═════ Supplied data

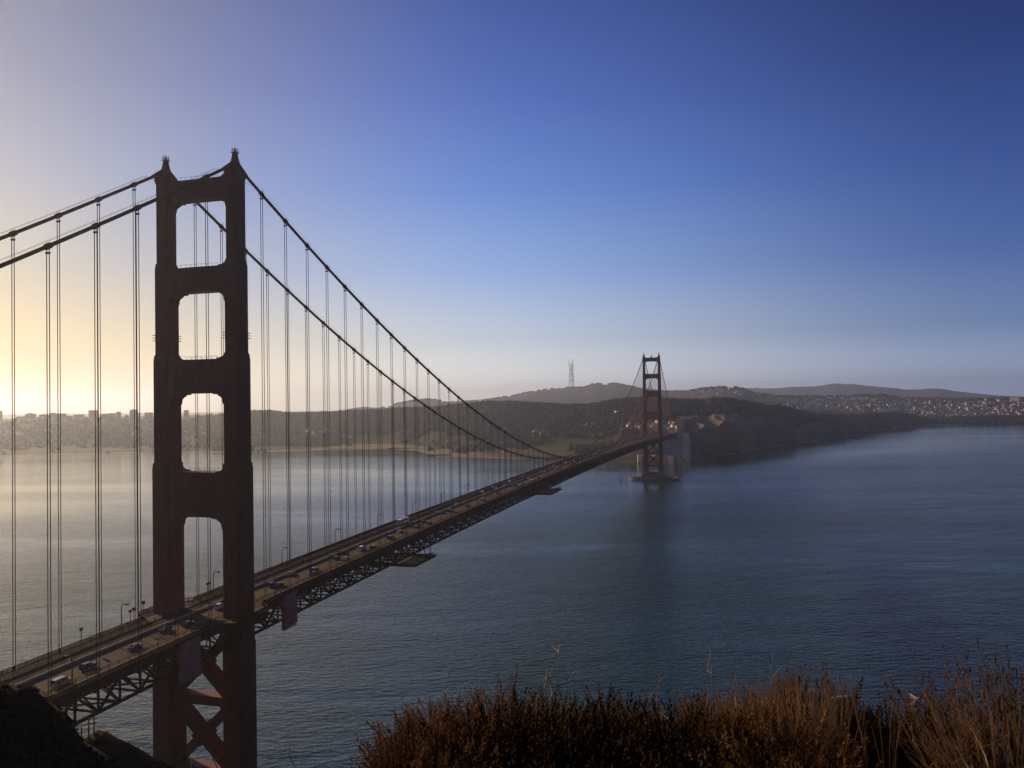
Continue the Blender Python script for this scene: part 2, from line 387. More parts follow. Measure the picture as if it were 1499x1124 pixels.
wood_col = np.interp(PX, [300, 420, 1180, 1280, 1340], [0.3, 1, 1, .8, .3])
A_Z = CAM[2]+elev(A_Y)*A_D-CANOPY*wood_col
B_Z = CAM[2]+elev(B_Y)*B_D-6
C_Z = CAM[2]+elev(C_Y)*C_D
V_D = A_D+(B_D-A_D)*.30
V_Z = np.minimum(CAM[2]+elev(V_Y)*V_D-4, A_Z-4)
city_w = np.clip(np.interp(PX, [1090, 1160, 1960], [0, 1, 1]), 0, 1)
# rise from the shore: low flats (left and centre), cliffs (right of the bridge)
s1 = np.interp(PX, [0, 380, 640, 760, 900, 1000, 1030, 1250, 1300, 1960], [.30, .22, .28, .3, .3, .12, .10, .2, .3, .3])
z1 = np.interp(PX, [0, 380, 440, 690, 760, 900, 960, 1000, 1030, 1060, 1150, 1250, 1320, 1960], [9, 8, 4, 4, 10, 18, 40, 62, 78, 86, 70, 34, 8, 7])
s2 = np.interp(PX, [0, 380, 900, 1030, 1250, 1960], [.62, .6, .6, .45, .6, .6])
z2 = A_Z*np.interp(PX, [0, 380, 700, 900, 1000, 1100, 1250, 1960], [.55, .45, .50, .62, .72, .78, .7, .7])
DD = np.concatenate([np.linspace(0, 1, 64), 1+np.linspace(0, 1, 60)[1:], 2+np.linspace(0, 1, 34)[1:]])
ncol, nrow = len(PX), len(DD)
DIST = np.empty((ncol, nrow)); ZZ = np.empty((ncol, nrow))
def smooth_interp(x, xp, fp):
    i = np.clip(np.searchsorted(xp, x)-1, 0, len(xp)-2)
    t = (x-xp[i])/(xp[i+1]-xp[i]); t = np.clip(t, 0, 1); t = .35*t+.65*t*t*(3-2*t)
    return fp[i]+(fp[i+1]-fp[i])*t
for i in range(ncol):
    a, b, c = SH_D[i], A_D[i], B_D[i]
    d = np.where(DD <= 1, a-25+(b-a+25)*DD, np.where(DD <= 2, b+(c-b)*(DD-1), c+(16000-c)*(DD-2)))
    xs = np.array([a-60, a, a+(b-a)*.06, a+(b-a)*s1[i], a+(b-a)*s2[i], b, V_D[i], c, c+(C_D[i]-c)*.45, C_D[i], 16500])
    zs = np.array([-2.5, 0.2, min(3.5, z1[i]*.5), z1[i], max(z2[i], z1[i]+1), A_Z[i], V_Z[i], B_Z[i], min(B_Z[i]*.5, C_Z[i]*.5)+10, C_Z[i], 20])
    DIST[i] = d; ZZ[i] = smooth_interp(d, xs, zs)
WX = CAM[0]+np.sin(AZ)[:, None]*DIST; WY = CAM[1]+np.cos(AZ)[:, None]*DIST
shore_t = np.clip((DIST-SH_D[:, None])/400, 0, 1)
amp = np.interp(PX, [380, 700, 950, 1010, 1200, 1300], [10, 16, 20, 34, 26, 8])[:, None]
ZZ = ZZ+NZ.fbm(WX/260, WY/260, 5)*amp*shore_t*np.clip(1-np.abs(DIST-A_D[:, None])/500, .25, 1)
ZZ = ZZ+NZ.fbm(WX/90+40, WY/90, 3)*shore_t*np.clip((DIST-6000)/3000, 0, 1)*8
# gullies down the sea cliffs
cl = np.interp(PX, [1000, 1030, 1240, 1300], [0, 1, 1, 0])[:, None]*np.clip((DIST-SH_D[:, None])/60, 0, 1)*np.clip((A_D[:, None]-DIST)/300, 0, 1)
ZZ = ZZ-cl*np.abs(NZ.fbm(PX[:, None]/34+NZ(WX/120, WY/120)*1.2+DIST/420, DIST/700, 3))*80
# ground colours by land use
COLR = np.zeros((ncol, nrow, 4), np.float32); COLR[..., 3] = 1
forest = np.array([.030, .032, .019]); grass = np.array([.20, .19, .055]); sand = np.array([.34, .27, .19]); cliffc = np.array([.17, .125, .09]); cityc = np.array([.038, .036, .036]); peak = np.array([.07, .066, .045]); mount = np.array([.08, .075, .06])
pc = PX[:, None]; nz = NZ.fbm(WX/130+9, WY/130, 4)
rel = (DIST-SH_D[:, None])/(A_D-SH_D)[:, None]
def put(mask, c): COLR[..., :3] = COLR[..., :3]*(1-mask[..., None])+np.asarray(c)*mask[..., None]
def sm(x, a, b): t = np.clip((x-a)/(b-a), 0, 1); return t*t*(3-2*t)
COLR[..., :3] = forest
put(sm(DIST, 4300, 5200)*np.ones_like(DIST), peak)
put(sm(nz, .02, .10)*sm(rel, .30, .4)*(DIST < A_D[:, None])*.5, np.array([.06, .05, .03]))
put((1-sm(rel, .30, .42))*sm(rel, 0, .05)*((pc < 470)*1.0), cityc)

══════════

(Written request)
Give back every line exactly as it stands, pictures excluded.

(Task answer)
Continue the Blender Python script for this scene: part 2, from line 387. More parts follow. Measure the picture as if it were 1499x1124 pixels.
wood_col = np.interp(PX, [300, 420, 1180, 1280, 1340], [0.3, 1, 1, .8, .3])
A_Z = CAM[2]+elev(A_Y)*A_D-CANOPY*wood_col
B_Z = CAM[2]+elev(B_Y)*B_D-6
C_Z = CAM[2]+elev(C_Y)*C_D
V_D = A_D+(B_D-A_D)*.30
V_Z = np.minimum(CAM[2]+elev(V_Y)*V_D-4, A_Z-4)
city_w = np.clip(np.interp(PX, [1090, 1160, 1960], [0, 1, 1]), 0, 1)
# rise from the shore: low flats (left and centre), cliffs (right of the bridge)
s1 = np.interp(PX, [0, 380, 640, 760, 900, 1000, 1030, 1250, 1300, 1960], [.30, .22, .28, .3, .3, .12, .10, .2, .3, .3])
z1 = np.interp(PX, [0, 380, 440, 690, 760, 900, 960, 1000, 1030, 1060, 1150, 1250, 1320, 1960], [9, 8, 4, 4, 10, 18, 40, 62, 78, 86, 70, 34, 8, 7])
s2 = np.interp(PX, [0, 380, 900, 1030, 1250, 1960], [.62, .6, .6, .45, .6, .6])
z2 = A_Z*np.interp(PX, [0, 380, 700, 900, 1000, 1100, 1250, 1960], [.55, .45, .50, .62, .72, .78, .7, .7])
DD = np.concatenate([np.linspace(0, 1, 64), 1+np.linspace(0, 1, 60)[1:], 2+np.linspace(0, 1, 34)[1:]])
ncol, nrow = len(PX), len(DD)
DIST = np.empty((ncol, nrow)); ZZ = np.empty((ncol, nrow))
def smooth_interp(x, xp, fp):
    i = np.clip(np.searchsorted(xp, x)-1, 0, len(xp)-2)
    t = (x-xp[i])/(xp[i+1]-xp[i]); t = np.clip(t, 0, 1); t = .35*t+.65*t*t*(3-2*t)
    return fp[i]+(fp[i+1]-fp[i])*t
for i in range(ncol):
    a, b, c = SH_D[i], A_D[i], B_D[i]
    d = np.where(DD <= 1, a-25+(b-a+25)*DD, np.where(DD <= 2, b+(c-b)*(DD-1), c+(16000-c)*(DD-2)))
    xs = np.array([a-60, a, a+(b-a)*.06, a+(b-a)*s1[i], a+(b-a)*s2[i], b, V_D[i], c, c+(C_D[i]-c)*.45, C_D[i], 16500])
    zs = np.array([-2.5, 0.2, min(3.5, z1[i]*.5), z1[i], max(z2[i], z1[i]+1), A_Z[i], V_Z[i], B_Z[i], min(B_Z[i]*.5, C_Z[i]*.5)+10, C_Z[i], 20])
    DIST[i] = d; ZZ[i] = smooth_interp(d, xs, zs)
WX = CAM[0]+np.sin(AZ)[:, None]*DIST; WY = CAM[1]+np.cos(AZ)[:, None]*DIST
shore_t = np.clip((DIST-SH_D[:, None])/400, 0, 1)
amp = np.interp(PX, [380, 700, 950, 1010, 1200, 1300], [10, 16, 20, 34, 26, 8])[:, None]
ZZ = ZZ+NZ.fbm(WX/260, WY/260, 5)*amp*shore_t*np.clip(1-np.abs(DIST-A_D[:, None])/500, .25, 1)
ZZ = ZZ+NZ.fbm(WX/90+40, WY/90, 3)*shore_t*np.clip((DIST-6000)/3000, 0, 1)*8
# gullies down the sea cliffs
cl = np.interp(PX, [1000, 1030, 1240, 1300], [0, 1, 1, 0])[:, None]*np.clip((DIST-SH_D[:, None])/60, 0, 1)*np.clip((A_D[:, None]-DIST)/300, 0, 1)
ZZ = ZZ-cl*np.abs(NZ.fbm(PX[:, None]/34+NZ(WX/120, WY/120)*1.2+DIST/420, DIST/700, 3))*80
# ground colours by land use
COLR = np.zeros((ncol, nrow, 4), np.float32); COLR[..., 3] = 1
forest = np.array([.030, .032, .019]); grass = np.array([.20, .19, .055]); sand = np.array([.34, .27, .19]); cliffc = np.array([.17, .125, .09]); cityc = np.array([.038, .036, .036]); peak = np.array([.07, .066, .045]); mount = np.array([.08, .075, .06])
pc = PX[:, None]; nz = NZ.fbm(WX/130+9, WY/130, 4)
rel = (DIST-SH_D[:, None])/(A_D-SH_D)[:, None]
def put(mask, c): COLR[..., :3] = COLR[..., :3]*(1-mask[..., None])+np.asarray(c)*mask[..., None]
def sm(x, a, b): t = np.clip((x-a)/(b-a), 0, 1); return t*t*(3-2*t)
COLR[..., :3] = forest
put(sm(DIST, 4300, 5200)*np.ones_like(DIST), peak)
put(sm(nz, .02, .10)*sm(rel, .30, .4)*(DIST < A_D[:, None])*.5, np.array([.06, .05, .03]))
put((1-sm(rel, .30, .42))*sm(rel, 0, .05)*((pc < 470)*1.0), cityc)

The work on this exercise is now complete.